GIVEN REQUEST:
Copy the data below exactly.

INFORMATION SUPPLIED:
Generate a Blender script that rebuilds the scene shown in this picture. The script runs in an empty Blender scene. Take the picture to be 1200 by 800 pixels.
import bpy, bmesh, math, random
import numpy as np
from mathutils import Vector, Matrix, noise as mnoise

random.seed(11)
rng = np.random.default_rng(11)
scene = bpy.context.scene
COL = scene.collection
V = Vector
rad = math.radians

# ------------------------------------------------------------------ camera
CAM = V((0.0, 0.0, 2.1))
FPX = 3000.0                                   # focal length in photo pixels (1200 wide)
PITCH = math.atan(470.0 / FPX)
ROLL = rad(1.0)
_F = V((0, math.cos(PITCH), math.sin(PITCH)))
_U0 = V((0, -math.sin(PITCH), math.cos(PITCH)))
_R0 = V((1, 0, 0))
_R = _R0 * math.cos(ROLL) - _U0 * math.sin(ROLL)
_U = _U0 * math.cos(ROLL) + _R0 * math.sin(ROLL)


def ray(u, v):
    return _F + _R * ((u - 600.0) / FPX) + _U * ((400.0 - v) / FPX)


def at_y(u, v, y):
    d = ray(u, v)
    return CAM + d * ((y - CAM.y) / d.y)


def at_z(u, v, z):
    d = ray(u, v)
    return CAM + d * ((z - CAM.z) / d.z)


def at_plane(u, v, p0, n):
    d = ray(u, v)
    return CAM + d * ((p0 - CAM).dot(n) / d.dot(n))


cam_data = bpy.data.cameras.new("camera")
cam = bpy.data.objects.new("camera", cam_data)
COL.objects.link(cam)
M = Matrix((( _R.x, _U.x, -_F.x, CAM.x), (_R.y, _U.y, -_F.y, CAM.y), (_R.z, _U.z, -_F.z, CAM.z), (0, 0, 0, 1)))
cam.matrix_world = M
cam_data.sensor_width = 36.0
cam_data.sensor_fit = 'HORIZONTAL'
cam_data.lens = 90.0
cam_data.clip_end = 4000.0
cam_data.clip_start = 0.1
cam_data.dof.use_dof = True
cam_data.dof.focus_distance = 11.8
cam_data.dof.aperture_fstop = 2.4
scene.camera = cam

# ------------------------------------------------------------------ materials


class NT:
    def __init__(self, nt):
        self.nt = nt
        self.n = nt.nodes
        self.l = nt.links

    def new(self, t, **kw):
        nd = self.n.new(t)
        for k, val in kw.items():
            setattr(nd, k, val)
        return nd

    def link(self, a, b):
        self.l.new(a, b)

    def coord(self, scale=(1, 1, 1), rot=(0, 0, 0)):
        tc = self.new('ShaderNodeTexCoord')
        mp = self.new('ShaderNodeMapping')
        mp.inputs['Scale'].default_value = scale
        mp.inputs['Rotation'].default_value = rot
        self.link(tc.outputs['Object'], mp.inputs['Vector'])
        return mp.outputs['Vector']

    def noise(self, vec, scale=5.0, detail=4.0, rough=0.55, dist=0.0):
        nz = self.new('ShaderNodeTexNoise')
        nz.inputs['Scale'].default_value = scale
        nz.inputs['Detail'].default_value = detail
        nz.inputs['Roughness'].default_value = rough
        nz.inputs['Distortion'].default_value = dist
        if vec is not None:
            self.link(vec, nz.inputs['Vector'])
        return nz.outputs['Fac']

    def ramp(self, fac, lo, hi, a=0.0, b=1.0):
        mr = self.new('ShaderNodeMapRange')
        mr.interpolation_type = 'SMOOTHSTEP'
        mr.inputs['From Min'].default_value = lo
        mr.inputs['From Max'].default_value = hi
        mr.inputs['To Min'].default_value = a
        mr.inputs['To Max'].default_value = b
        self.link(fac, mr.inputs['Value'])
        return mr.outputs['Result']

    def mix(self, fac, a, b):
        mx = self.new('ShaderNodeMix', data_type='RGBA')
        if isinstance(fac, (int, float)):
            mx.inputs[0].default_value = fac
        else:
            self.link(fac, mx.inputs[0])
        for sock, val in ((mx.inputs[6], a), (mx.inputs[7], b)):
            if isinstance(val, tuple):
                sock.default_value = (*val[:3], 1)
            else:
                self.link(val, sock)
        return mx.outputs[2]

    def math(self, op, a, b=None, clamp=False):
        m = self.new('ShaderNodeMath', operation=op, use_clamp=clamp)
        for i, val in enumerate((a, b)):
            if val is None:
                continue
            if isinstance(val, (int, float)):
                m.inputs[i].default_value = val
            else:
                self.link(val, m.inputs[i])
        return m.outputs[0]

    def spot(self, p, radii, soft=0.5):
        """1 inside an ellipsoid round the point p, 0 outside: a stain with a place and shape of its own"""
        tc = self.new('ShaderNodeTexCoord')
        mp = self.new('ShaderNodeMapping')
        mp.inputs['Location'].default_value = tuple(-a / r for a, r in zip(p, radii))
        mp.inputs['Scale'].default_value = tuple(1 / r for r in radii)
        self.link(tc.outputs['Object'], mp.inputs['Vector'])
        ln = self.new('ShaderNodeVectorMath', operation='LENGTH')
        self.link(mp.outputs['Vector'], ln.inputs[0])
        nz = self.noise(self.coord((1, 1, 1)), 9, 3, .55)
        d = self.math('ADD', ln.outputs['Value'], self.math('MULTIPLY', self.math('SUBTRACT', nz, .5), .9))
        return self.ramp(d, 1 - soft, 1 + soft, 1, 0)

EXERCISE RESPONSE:
Generate a Blender script that rebuilds the scene shown in this picture. The script runs in an empty Blender scene. Take the picture to be 1200 by 800 pixels.
import bpy, bmesh, math, random
import numpy as np
from mathutils import Vector, Matrix, noise as mnoise

random.seed(11)
rng = np.random.default_rng(11)
scene = bpy.context.scene
COL = scene.collection
V = Vector
rad = math.radians

# ------------------------------------------------------------------ camera
CAM = V((0.0, 0.0, 2.1))
FPX = 3000.0                                   # focal length in photo pixels (1200 wide)
PITCH = math.atan(470.0 / FPX)
ROLL = rad(1.0)
_F = V((0, math.cos(PITCH), math.sin(PITCH)))
_U0 = V((0, -math.sin(PITCH), math.cos(PITCH)))
_R0 = V((1, 0, 0))
_R = _R0 * math.cos(ROLL) - _U0 * math.sin(ROLL)
_U = _U0 * math.cos(ROLL) + _R0 * math.sin(ROLL)


def ray(u, v):
    return _F + _R * ((u - 600.0) / FPX) + _U * ((400.0 - v) / FPX)


def at_y(u, v, y):
    d = ray(u, v)
    return CAM + d * ((y - CAM.y) / d.y)


def at_z(u, v, z):
    d = ray(u, v)
    return CAM + d * ((z - CAM.z) / d.z)


def at_plane(u, v, p0, n):
    d = ray(u, v)
    return CAM + d * ((p0 - CAM).dot(n) / d.dot(n))


cam_data = bpy.data.cameras.new("camera")
cam = bpy.data.objects.new("camera", cam_data)
COL.objects.link(cam)
M = Matrix((( _R.x, _U.x, -_F.x, CAM.x), (_R.y, _U.y, -_F.y, CAM.y), (_R.z, _U.z, -_F.z, CAM.z), (0, 0, 0, 1)))
cam.matrix_world = M
cam_data.sensor_width = 36.0
cam_data.sensor_fit = 'HORIZONTAL'
cam_data.lens = 90.0
cam_data.clip_end = 4000.0
cam_data.clip_start = 0.1
cam_data.dof.use_dof = True
cam_data.dof.focus_distance = 11.8
cam_data.dof.aperture_fstop = 2.4
scene.camera = cam

# ------------------------------------------------------------------ materials


class NT:
    def __init__(self, nt):
        self.nt = nt
        self.n = nt.nodes
        self.l = nt.links

    def new(self, t, **kw):
        nd = self.n.new(t)
        for k, val in kw.items():
            setattr(nd, k, val)
        return nd

    def link(self, a, b):
        self.l.new(a, b)

    def coord(self, scale=(1, 1, 1), rot=(0, 0, 0)):
        tc = self.new('ShaderNodeTexCoord')
        mp = self.new('ShaderNodeMapping')
        mp.inputs['Scale'].default_value = scale
        mp.inputs['Rotation'].default_value = rot
        self.link(tc.outputs['Object'], mp.inputs['Vector'])
        return mp.outputs['Vector']

    def noise(self, vec, scale=5.0, detail=4.0, rough=0.55, dist=0.0):
        nz = self.new('ShaderNodeTexNoise')
        nz.inputs['Scale'].default_value = scale
        nz.inputs['Detail'].default_value = detail
        nz.inputs['Roughness'].default_value = rough
        nz.inputs['Distortion'].default_value = dist
        if vec is not None:
            self.link(vec, nz.inputs['Vector'])
        return nz.outputs['Fac']

    def ramp(self, fac, lo, hi, a=0.0, b=1.0):
        mr = self.new('ShaderNodeMapRange')
        mr.interpolation_type = 'SMOOTHSTEP'
        mr.inputs['From Min'].default_value = lo
        mr.inputs['From Max'].default_value = hi
        mr.inputs['To Min'].default_value = a
        mr.inputs['To Max'].default_value = b
        self.link(fac, mr.inputs['Value'])
        return mr.outputs['Result']

    def mix(self, fac, a, b):
        mx = self.new('ShaderNodeMix', data_type='RGBA')
        if isinstance(fac, (int, float)):
            mx.inputs[0].default_value = fac
        else:
            self.link(fac, mx.inputs[0])
        for sock, val in ((mx.inputs[6], a), (mx.inputs[7], b)):
            if isinstance(val, tuple):
                sock.default_value = (*val[:3], 1)
            else:
                self.link(val, sock)
        return mx.outputs[2]

    def math(self, op, a, b=None, clamp=False):
        m = self.new('ShaderNodeMath', operation=op, use_clamp=clamp)
        for i, val in enumerate((a, b)):
            if val is None:
                continue
            if isinstance(val, (int, float)):
                m.inputs[i].default_value = val
            else:
                self.link(val, m.inputs[i])
        return m.outputs[0]

    def spot(self, p, radii, soft=0.5):
        """1 inside an ellipsoid round the point p, 0 outside: a stain with a place and shape of its own"""
        tc = self.new('ShaderNodeTexCoord')
        mp = self.new('ShaderNodeMapping')
        mp.inputs['Location'].default_value = tuple(-a / r for a, r in zip(p, radii))
        mp.inputs['Scale'].default_value = tuple(1 / r for r in radii)
        self.link(tc.outputs['Object'], mp.inputs['Vector'])
        ln = self.new('ShaderNodeVectorMath', operation='LENGTH')
        self.link(mp.outputs['Vector'], ln.inputs[0])
        nz = self.noise(self.coord((1, 1, 1)), 9, 3, .55)
        d = self.math('ADD', ln.outputs['Value'], self.math('MULTIPLY', self.math('SUBTRACT', nz, .5), .9))
        return self.ramp(d, 1 - soft, 1 + soft, 1, 0)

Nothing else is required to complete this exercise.